====== DATASET EXCERPT
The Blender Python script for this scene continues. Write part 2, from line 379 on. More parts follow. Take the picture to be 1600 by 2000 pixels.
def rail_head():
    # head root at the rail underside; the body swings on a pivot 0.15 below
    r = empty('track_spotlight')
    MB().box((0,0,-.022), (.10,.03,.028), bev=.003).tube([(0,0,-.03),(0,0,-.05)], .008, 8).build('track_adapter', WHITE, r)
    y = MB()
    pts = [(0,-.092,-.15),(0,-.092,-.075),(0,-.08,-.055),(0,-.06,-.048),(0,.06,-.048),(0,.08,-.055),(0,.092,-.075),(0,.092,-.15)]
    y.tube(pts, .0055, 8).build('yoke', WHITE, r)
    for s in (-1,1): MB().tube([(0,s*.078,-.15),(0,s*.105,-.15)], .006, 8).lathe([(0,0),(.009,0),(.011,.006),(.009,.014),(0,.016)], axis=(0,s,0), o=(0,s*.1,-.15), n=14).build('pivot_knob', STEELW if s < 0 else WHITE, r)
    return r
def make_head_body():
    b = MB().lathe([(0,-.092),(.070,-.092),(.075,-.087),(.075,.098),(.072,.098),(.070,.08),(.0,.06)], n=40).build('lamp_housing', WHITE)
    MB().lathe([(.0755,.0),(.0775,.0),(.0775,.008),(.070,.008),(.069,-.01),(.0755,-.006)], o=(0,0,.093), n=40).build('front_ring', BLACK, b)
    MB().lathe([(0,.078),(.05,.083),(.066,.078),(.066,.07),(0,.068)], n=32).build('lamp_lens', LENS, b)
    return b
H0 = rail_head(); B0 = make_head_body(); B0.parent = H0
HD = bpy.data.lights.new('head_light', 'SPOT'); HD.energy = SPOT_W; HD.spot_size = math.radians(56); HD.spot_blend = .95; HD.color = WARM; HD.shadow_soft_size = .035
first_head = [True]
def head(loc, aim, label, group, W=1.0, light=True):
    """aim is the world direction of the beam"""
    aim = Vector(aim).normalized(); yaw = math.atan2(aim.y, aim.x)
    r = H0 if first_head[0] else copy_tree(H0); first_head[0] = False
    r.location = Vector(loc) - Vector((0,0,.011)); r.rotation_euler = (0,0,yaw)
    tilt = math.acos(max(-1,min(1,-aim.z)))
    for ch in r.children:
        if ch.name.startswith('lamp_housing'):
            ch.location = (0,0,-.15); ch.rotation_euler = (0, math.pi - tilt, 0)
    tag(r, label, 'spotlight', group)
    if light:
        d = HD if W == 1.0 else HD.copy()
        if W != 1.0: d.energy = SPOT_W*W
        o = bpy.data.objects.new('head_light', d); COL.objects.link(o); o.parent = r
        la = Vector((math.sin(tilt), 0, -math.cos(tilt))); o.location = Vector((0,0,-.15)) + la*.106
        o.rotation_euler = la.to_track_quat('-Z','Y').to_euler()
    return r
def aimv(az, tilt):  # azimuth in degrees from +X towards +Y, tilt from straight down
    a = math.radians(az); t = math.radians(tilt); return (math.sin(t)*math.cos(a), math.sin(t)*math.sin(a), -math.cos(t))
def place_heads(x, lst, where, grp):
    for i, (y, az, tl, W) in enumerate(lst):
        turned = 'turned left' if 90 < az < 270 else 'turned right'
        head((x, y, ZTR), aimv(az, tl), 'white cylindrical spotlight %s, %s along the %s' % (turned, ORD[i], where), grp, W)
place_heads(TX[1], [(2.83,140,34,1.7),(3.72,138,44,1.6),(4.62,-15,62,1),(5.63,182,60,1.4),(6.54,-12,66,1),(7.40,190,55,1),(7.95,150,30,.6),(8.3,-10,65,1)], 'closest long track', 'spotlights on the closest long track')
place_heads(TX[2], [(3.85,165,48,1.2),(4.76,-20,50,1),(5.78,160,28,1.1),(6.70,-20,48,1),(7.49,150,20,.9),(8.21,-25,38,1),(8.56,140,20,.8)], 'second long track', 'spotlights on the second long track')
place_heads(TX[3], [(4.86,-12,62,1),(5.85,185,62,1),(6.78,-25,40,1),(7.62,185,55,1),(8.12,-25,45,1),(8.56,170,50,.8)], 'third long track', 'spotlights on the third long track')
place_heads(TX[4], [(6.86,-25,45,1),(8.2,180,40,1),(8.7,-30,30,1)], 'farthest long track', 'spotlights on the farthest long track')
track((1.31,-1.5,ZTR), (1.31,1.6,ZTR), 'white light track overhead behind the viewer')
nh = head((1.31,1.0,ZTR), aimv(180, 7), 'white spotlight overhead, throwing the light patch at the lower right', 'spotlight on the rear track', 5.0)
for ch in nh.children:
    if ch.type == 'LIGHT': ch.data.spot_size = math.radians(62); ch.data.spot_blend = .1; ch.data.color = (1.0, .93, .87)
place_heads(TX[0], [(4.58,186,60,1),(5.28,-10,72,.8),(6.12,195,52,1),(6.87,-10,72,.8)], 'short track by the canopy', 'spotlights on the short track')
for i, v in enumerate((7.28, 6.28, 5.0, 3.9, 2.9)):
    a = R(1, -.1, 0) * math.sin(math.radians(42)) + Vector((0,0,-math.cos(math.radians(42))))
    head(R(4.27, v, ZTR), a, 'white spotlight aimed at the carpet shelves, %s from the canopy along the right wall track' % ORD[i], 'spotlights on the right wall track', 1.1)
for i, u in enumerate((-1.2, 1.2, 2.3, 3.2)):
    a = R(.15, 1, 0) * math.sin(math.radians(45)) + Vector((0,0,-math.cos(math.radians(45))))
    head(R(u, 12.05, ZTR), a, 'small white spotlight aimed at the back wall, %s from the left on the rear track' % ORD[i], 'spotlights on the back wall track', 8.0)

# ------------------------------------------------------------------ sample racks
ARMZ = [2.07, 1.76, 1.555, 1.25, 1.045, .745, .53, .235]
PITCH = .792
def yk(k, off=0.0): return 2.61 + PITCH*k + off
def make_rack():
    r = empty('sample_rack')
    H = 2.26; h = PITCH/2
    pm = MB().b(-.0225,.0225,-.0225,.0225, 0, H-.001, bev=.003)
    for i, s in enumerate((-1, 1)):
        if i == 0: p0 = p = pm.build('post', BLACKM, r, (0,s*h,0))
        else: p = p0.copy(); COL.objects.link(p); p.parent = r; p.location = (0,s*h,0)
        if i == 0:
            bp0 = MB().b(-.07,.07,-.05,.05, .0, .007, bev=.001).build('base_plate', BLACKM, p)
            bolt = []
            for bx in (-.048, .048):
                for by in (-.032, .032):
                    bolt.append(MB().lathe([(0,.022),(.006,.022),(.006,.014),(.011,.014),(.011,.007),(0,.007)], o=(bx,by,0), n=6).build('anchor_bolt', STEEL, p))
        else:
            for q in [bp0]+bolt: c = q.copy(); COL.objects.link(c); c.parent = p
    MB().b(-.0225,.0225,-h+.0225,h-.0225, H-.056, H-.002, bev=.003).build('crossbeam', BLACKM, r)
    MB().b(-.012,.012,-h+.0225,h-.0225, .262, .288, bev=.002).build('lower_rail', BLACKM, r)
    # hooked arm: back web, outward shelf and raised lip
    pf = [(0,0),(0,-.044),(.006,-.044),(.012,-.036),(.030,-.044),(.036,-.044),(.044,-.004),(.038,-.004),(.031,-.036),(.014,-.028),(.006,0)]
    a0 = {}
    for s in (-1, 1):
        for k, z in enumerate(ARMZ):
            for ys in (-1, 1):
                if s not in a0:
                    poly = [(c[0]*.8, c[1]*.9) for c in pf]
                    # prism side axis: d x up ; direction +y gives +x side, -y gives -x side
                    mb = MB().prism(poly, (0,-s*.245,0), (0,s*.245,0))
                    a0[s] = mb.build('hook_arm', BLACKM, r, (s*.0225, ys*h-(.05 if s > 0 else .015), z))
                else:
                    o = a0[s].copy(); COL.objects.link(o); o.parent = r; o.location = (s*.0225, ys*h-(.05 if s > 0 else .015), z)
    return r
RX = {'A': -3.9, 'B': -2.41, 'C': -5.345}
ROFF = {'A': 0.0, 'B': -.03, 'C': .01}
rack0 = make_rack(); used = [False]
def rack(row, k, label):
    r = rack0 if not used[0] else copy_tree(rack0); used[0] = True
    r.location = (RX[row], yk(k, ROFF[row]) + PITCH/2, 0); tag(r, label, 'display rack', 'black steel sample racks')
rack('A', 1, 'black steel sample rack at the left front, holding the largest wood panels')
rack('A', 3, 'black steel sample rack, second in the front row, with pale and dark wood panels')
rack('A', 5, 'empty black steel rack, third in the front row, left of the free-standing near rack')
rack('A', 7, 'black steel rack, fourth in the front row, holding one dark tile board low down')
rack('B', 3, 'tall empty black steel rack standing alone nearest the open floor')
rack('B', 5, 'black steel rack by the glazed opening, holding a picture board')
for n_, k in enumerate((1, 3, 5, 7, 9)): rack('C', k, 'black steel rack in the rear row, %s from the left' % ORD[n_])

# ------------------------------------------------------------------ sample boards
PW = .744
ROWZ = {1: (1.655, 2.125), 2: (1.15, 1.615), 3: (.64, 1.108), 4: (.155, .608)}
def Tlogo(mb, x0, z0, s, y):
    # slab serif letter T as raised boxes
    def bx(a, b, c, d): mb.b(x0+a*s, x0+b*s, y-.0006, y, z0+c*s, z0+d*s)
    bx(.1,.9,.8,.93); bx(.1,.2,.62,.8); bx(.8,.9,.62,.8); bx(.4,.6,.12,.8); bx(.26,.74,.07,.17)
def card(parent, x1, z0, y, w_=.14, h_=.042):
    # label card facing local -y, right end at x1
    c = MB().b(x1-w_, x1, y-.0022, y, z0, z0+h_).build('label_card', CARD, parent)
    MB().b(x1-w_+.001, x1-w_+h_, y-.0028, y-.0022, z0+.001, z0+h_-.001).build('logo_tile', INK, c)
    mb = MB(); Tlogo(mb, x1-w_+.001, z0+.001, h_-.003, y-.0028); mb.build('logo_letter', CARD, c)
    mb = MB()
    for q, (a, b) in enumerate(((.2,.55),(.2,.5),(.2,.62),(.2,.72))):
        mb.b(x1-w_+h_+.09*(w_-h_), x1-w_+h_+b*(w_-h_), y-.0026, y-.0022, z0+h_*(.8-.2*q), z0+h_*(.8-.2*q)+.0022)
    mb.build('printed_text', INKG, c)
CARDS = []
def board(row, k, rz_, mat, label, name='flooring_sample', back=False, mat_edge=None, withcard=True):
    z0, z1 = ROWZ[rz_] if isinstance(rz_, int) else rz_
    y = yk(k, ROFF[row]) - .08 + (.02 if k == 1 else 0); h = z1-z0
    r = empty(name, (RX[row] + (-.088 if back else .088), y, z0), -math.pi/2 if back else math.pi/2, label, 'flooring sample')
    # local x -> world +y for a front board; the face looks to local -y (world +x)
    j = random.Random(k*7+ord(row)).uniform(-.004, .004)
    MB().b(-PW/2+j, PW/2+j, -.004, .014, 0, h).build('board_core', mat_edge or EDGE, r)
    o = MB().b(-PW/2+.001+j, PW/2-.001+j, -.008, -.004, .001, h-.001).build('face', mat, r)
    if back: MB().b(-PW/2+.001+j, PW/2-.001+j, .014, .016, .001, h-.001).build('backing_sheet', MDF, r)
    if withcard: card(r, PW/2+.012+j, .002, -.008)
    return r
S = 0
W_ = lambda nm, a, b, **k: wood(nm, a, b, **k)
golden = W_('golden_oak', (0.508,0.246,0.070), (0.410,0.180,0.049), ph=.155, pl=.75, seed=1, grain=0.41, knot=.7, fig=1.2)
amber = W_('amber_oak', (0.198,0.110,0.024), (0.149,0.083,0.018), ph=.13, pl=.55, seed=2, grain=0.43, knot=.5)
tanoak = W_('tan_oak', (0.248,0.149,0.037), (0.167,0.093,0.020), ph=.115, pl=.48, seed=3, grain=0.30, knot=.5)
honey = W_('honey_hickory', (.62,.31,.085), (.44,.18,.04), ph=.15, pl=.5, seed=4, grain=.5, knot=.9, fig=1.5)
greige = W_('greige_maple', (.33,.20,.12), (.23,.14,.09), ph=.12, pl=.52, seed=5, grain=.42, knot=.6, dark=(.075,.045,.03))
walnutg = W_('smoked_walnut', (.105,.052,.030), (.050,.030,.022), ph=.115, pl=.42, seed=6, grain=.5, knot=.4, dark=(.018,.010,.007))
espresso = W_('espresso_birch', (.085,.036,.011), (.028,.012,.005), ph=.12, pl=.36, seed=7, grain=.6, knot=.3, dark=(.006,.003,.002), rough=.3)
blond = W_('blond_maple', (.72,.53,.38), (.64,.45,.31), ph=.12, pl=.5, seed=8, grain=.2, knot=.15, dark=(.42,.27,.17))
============
For the listing above, identify each line bearing "picture".

The Blender Python script for this scene continues. Write part 2, from line 379 on. More parts follow. Take the picture to be 1600 by 2000 pixels.
rack('B', 5, 'black steel rack by the glazed opening, holding a picture board')